The event, held Saturday and Sunday, featured antique engines, antique tractors, steam engines and engine displays, old cars, food and music in a fair-like display hosted by the Central Massachusetts Steam Gas & Machinery Association at the Orange Airport.

“It’s our best year ever,” said Central Massachusetts Steam Gas & Machinery Association’s Steve Upham.

Behind Upham was the towering “Black Beauty,” a 12-ton, C.H. Brown-built engine, made in Fitchburg in 1909. 

The “Black Beauty” giant steam engine ran machinery for the Smith and Day Furniture Company in Baldwinville during the early 1900s, and was one of many reasons Upham called this year’s show the “best.”

There were other hallmarks of antique American machinery, which lined up in rows on the Airport’s field for visitors to examine, including  a 15-gauge Cagney Steam Train. According to organizer Grover Ballou, the miniature, rideable steam train is of the type one might see at amusement parks or central parks during the first half of the 20th century.

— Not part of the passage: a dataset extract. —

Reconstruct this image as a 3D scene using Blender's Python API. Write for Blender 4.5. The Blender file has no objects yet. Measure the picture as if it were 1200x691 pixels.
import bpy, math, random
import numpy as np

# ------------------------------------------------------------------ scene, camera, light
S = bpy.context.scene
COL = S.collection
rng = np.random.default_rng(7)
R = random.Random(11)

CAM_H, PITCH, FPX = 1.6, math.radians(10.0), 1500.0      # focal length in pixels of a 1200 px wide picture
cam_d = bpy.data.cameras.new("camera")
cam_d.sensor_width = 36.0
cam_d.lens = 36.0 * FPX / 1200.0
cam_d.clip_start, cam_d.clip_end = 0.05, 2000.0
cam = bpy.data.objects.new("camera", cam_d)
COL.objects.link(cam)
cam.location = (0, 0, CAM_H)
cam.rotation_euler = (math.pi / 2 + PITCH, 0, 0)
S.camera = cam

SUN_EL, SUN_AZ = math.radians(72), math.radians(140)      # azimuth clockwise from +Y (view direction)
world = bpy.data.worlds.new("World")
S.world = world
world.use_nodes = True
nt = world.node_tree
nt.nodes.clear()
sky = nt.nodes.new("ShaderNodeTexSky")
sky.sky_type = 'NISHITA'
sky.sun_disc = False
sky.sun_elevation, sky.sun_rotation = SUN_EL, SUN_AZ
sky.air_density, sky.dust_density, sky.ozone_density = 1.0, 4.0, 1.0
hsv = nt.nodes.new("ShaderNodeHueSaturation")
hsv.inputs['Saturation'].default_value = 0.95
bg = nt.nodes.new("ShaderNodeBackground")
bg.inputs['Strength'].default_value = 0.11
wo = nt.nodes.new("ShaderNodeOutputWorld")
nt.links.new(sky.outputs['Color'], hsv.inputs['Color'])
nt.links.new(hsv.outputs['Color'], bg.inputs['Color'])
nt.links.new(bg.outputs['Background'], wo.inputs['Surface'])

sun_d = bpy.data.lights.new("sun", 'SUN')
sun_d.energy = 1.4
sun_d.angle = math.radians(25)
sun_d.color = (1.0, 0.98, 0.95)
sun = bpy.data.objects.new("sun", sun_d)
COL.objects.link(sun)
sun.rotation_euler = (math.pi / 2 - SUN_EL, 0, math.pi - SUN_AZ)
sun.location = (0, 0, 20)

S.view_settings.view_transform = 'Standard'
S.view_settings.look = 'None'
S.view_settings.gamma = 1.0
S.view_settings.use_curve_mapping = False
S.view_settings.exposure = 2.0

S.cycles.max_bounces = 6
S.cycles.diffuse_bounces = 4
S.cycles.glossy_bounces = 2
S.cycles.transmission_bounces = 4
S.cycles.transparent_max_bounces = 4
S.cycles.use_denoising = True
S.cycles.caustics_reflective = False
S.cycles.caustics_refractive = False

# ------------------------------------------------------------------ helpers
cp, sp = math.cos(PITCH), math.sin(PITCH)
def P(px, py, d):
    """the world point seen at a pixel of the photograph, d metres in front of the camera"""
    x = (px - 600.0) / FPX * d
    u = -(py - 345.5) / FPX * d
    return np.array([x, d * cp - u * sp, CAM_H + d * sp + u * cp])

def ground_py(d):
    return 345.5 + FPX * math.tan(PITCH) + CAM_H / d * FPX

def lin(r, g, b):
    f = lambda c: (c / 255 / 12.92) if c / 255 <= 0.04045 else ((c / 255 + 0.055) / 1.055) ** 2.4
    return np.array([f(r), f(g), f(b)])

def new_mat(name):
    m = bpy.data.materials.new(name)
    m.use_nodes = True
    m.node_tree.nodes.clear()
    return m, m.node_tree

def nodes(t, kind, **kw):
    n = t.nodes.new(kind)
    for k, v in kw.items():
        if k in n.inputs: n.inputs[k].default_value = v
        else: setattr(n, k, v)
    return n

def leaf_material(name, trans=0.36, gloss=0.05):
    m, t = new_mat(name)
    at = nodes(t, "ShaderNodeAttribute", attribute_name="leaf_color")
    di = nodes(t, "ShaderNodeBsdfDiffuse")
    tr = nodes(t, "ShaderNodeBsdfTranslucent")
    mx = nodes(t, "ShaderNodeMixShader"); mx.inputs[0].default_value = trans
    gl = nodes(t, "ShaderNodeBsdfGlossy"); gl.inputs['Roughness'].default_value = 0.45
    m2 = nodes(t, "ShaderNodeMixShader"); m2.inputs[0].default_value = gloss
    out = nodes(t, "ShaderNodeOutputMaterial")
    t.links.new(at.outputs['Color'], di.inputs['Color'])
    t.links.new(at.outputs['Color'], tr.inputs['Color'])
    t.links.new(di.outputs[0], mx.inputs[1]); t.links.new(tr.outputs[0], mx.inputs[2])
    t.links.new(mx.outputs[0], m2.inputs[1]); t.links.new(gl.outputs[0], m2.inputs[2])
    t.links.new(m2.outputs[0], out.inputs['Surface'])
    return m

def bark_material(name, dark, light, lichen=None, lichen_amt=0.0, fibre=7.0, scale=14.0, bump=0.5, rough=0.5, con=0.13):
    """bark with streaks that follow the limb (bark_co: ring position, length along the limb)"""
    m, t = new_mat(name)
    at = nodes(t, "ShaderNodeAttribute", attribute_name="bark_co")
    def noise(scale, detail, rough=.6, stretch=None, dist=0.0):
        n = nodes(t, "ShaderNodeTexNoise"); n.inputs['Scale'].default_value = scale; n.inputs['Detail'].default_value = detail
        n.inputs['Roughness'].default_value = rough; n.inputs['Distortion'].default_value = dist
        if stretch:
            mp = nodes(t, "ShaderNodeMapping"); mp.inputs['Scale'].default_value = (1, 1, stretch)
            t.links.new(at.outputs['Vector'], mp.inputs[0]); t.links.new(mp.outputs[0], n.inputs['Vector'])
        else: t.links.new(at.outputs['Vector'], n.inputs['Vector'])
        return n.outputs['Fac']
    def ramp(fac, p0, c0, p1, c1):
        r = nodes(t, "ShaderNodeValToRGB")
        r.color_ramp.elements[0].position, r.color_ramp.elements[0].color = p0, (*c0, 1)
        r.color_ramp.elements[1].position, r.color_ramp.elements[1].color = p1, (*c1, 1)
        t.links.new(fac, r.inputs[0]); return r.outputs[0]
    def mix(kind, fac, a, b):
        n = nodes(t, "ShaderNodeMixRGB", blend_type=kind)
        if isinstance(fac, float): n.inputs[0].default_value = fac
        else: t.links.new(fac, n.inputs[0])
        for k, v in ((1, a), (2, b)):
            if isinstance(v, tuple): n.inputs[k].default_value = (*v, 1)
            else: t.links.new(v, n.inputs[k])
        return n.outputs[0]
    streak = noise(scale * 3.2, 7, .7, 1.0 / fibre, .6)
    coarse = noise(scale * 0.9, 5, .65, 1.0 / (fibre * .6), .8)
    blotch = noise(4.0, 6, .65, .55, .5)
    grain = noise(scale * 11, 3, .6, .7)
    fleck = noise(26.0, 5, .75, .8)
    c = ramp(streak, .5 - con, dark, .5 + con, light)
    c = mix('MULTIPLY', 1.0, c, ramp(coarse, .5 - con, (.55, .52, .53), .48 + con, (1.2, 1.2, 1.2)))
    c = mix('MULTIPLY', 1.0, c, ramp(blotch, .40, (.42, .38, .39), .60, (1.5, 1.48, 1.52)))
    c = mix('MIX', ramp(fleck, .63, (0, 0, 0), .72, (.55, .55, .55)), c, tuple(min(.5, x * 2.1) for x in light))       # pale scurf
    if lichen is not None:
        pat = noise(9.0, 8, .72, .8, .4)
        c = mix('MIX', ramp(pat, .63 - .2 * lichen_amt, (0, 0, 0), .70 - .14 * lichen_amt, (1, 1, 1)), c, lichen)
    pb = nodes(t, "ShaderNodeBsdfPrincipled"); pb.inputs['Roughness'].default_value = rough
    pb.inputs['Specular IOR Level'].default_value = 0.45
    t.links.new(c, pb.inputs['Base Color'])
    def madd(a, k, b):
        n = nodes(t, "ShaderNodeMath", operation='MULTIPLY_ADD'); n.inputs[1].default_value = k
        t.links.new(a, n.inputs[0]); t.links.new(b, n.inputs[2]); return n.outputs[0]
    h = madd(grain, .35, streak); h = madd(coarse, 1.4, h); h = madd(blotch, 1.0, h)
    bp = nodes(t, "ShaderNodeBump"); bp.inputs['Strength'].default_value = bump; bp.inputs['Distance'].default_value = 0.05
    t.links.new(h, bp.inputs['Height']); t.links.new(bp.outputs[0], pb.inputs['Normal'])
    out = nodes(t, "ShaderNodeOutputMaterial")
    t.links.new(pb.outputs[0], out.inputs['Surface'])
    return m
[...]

The Central Massachusetts Steam Gas & Machinery Association is in the process of restoring the miniature train, Ballou said, but, even though it’s not running yet, just seeing it was an experience itself. 

“The reason people come to things like this is because it’s one of the only ways to see these fascinating machines,” said Chris Patel, who came from India to visit family members in the area. 

The 1898-built Cagney steam train on display this weekend was one of around 1,300 built by the Cagney Brothers Miniature Railroad Company, which made rideable steam-powered trains in the late 1800s and early 1900s that were used in amusement parks, zoos and fairs across the country. It’s a replica of a real steam locomotive, the New York Central No. 999, built in 1893. 

“You can see something about people with these engines,” Patel said. “Compared to today’s, they are very different — the ones we have in cars and things like that — but they are also similar in some ways, taking something natural like steam or gas or some energy to create moving things for people. It’s amazing.” 

The show featured events like a tractor parade and a kiddie tractor pull, during which smiling children drove small replica tractors. 

To Bill Stevenson, who came from New Hampshire with his wife, Carey, and children, it seemed like everyone was having a good time.

“It’s a picnic for us, more or less,” Stevenson said. “We drive down, see the cars, cool things, eat and dash.” 

Stevenson said the allure of engines and machinery isn’t something that can be explained, it’s just ingrained in some people. 

“It’s from the heart,” Stevenson said. “We’re all motorheads here, really. Whether your thing is tractors or steam engines, there’s some crossover.”